A black feminist, an archaeologist, a storyteller, and an artist, Ayana is the co-founder and president-elect of the Society of Black Archaeologists and sits on the board of Diving With a Purpose. An assistant professor in the Department of Anthropology at the University of California, Riverside, her research and teaching interests are shaped by black feminist theory, historical archaeology, maritime heritage conservation, public and community-engaged archaeology, processes of identity formations, and representations of slavery.

Envisioning a Brighter Tomorrow, without Limitations
Nominated by: Nancy Nenow MN'04
Class of 2021 Location USA

The most meaningful aspect of my work has been working in African descendant communities. In February 2020, I traveled to Port Huron, Michigan, to work with Diving With a Purpose (DWP). I spoke with first graders about recovering a Tuskegee Airman’s submerged aircraft that crashed in the Great Lakes during a WWII training mission. Speaking to students in a rural town was heartwarming. It’s in these moments, where there are no cameras, where the work does not ‘count’ toward promotion or tenure, that I find value. Sharing uncovered histories to grade-schoolers opens their eyes. Similarly, with Historically Black Colleges and Universities (HBCU) students who I work with at the Estate Little Princess field school at St. Croix, USVI, I get to introduce a field they did not have exposure to at their home institutions. These students get the opportunity to think more broadly about the research they want to pursue, without limitations.

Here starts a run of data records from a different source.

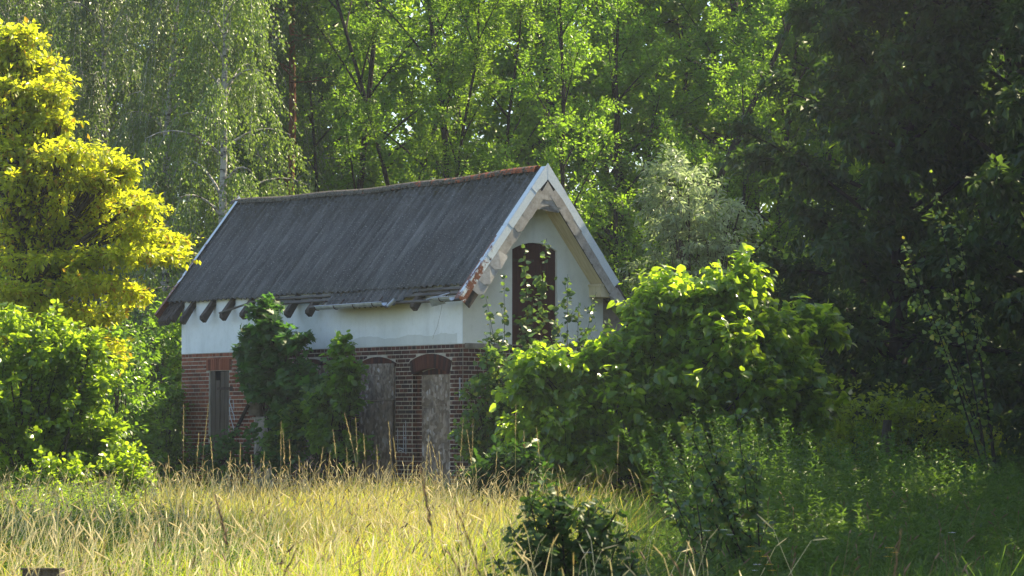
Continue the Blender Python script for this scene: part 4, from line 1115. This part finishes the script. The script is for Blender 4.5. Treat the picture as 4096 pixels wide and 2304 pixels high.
shoots('aspen_sapling', 'thin aspen sapling before the white wall right of the loft door', (*DP(1420, 1180, Ya - .3)[:2], 0), [DP(1428, 690, Ya - .3), DP(1500, 735, Ya - .3), DP(1530, 800, Ya - .3), DP(1455, 760, Ya - .3), DP(1470, 830, Ya)], .11, 22, M['leaf_aspen'], T_ROUND, 'aspen', 33, singles=220, side=12, sidelen=.4, bend=.12, color=(.85, .95, .9))
Yc = 50.6
L_ = []
for dx, dy, rx, rz, n in [(1230, 900, .2, .12, 16), (1260, 960, .3, .16, 34), (1200, 990, .22, .14, 22), (1230, 1050, .34, .2, 50), (1290, 1020, .3, .3, 50), (1180, 1090, .26, .16, 26), (1225, 1130, .36, .2, 50), (1310, 1100, .4, .4, 70)]:
    p = DP(dx, dy, Yc); L_.append((*p, rx, rx, rz, n))
lobed_plant('buckthorn_shrub', 'loose green shrub with small round leaves at the near corner of the brickwork', 'shrub', (*DP(1250, 1200, Yc)[:2], 0), L_, T_ROUND, 'buckthorn', M['leaf_aspen'], .10, n_per=9, twig=.32, seed=35, singles=200, up=.9, barkm='bark_dark', stem_r=.012, stems=2, color=(1.25, 1.35, 1.0))

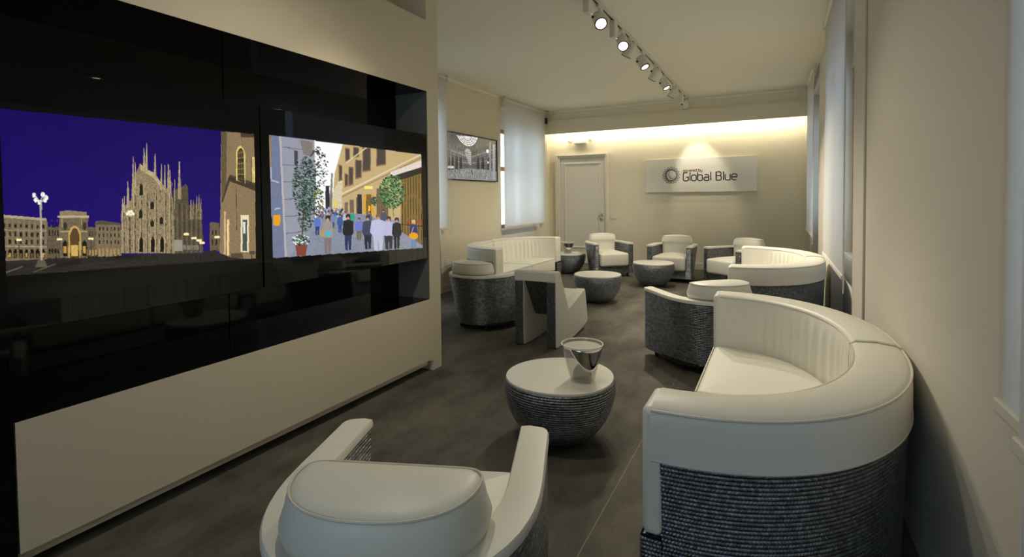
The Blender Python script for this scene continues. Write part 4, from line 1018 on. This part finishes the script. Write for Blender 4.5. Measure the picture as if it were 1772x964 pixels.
for s in (-1, 1):
    x0, x1 = sorted((s*W2, s*(W2-TH)))
    sp_ = extr('side_panel', prof, x0, x1, M['white'], rk)
    e = weave_sheet('woven_edge', [(x0+0.003, 0), (x1-0.003, 0)], 0.012, 0.562, sp_, pitch=0.5, step=0.01, mat=M['weave_fine'])
    # vertical ropes on the rear edge
    me = e.data; bpy.data.objects.remove(e)
    nr = 6; v = []; uv = []; f = []; zz = np.linspace(0.012, 0.562, 30)
    for r in range(nr):
        for p in (0.05, 0.3, 0.7, 0.95):
            for z in zz: v.append((x0+0.002+(x1-x0-0.004)*(r+p)/nr, -0.001-0.005*math.sin(PI*p)**.7, z)); uv.append((z, r+p))
    k = len(zz); f = [(a*k+i, (a+1)*k+i, (a+1)*k+i+1, a*k+i+1) for a in range(nr*4-1) for i in range(k-1)]
    fixnormals(mesh_obj('woven_edge', v, f, M['weave_fine'], sp_, uv, smooth=True, angle=1.2))
IN = W2-TH
extr('seat', [(0.28, 0.25), (0.30, 0.288), (0.705, 0.397), (0.735, 0.386), (0.742, 0.33), (0.36, 0.20)], -IN+0.001, IN-0.001, M['leather'], rk, 0.01)
extr('backrest', [(0.045, 0.60), (0.105, 0.63), (0.30, 0.275), (0.25, 0.235)], -IN+0.001, IN-0.001, M['leather'], rk, 0.006)
# woven rear of the backrest, leaning forward to the seat
v = []; uv = []; nr = 14; yy0, zz0, yy1, zz1 = 0.020, 0.565, 0.225, 0.235
for r in range(nr):
    for p in (0.05, 0.3, 0.7, 0.95):
        f_ = (r+p)/nr
        for i in range(25):
            x = -IN+0.004+(2*IN-0.008)*f_; g_ = i/24
            v.append((x, yy0+(yy1-yy0)*g_-0.006*math.sin(PI*p)**.7, zz0+(zz1-zz0)*g_)); uv.append((g_*0.39, r+p))
fixnormals(mesh_obj('woven_back', v, [(a*25+i, (a+1)*25+i, (a+1)*25+i+1, a*25+i+1) for a in range(nr*4-1) for i in range(24)], M['weave_fine'], rk, uv, smooth=True, angle=1.2))
hb = extr('head_band', [(-0.008, 0.566), (-0.008, 0.64), (0.0, 0.654), (0.09, 0.652), (0.112, 0.636), (0.10, 0.628), (0.035, 0.56)], -W2-0.002, W2+0.002, M['leather'], rk, 0.008)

The land we walk on and the ocean that surrounds us hold so many stories about our past, and within those stories are the lessons for how to live a better today and how to envision a brighter tomorrow.

- Ayana Omilade Flewellen

I remember my mother taking me to the Smithsonian’s American History Museum, spending hours with the exhibits. These experiences set my love for history; I wanted to explore the world around me and touch history. After the course “Archaeology of African American Life” I have had a trowel in my pocket ever since. There is something deeply impactful about recovering the history of people through the materials they left behind when the written record of their existence often works to deny their humanity.

I do this because the land we walk on and the ocean that surrounds us hold so many stories about our past, and within those stories are the lessons for how to live a better today and how to envision a brighter tomorrow.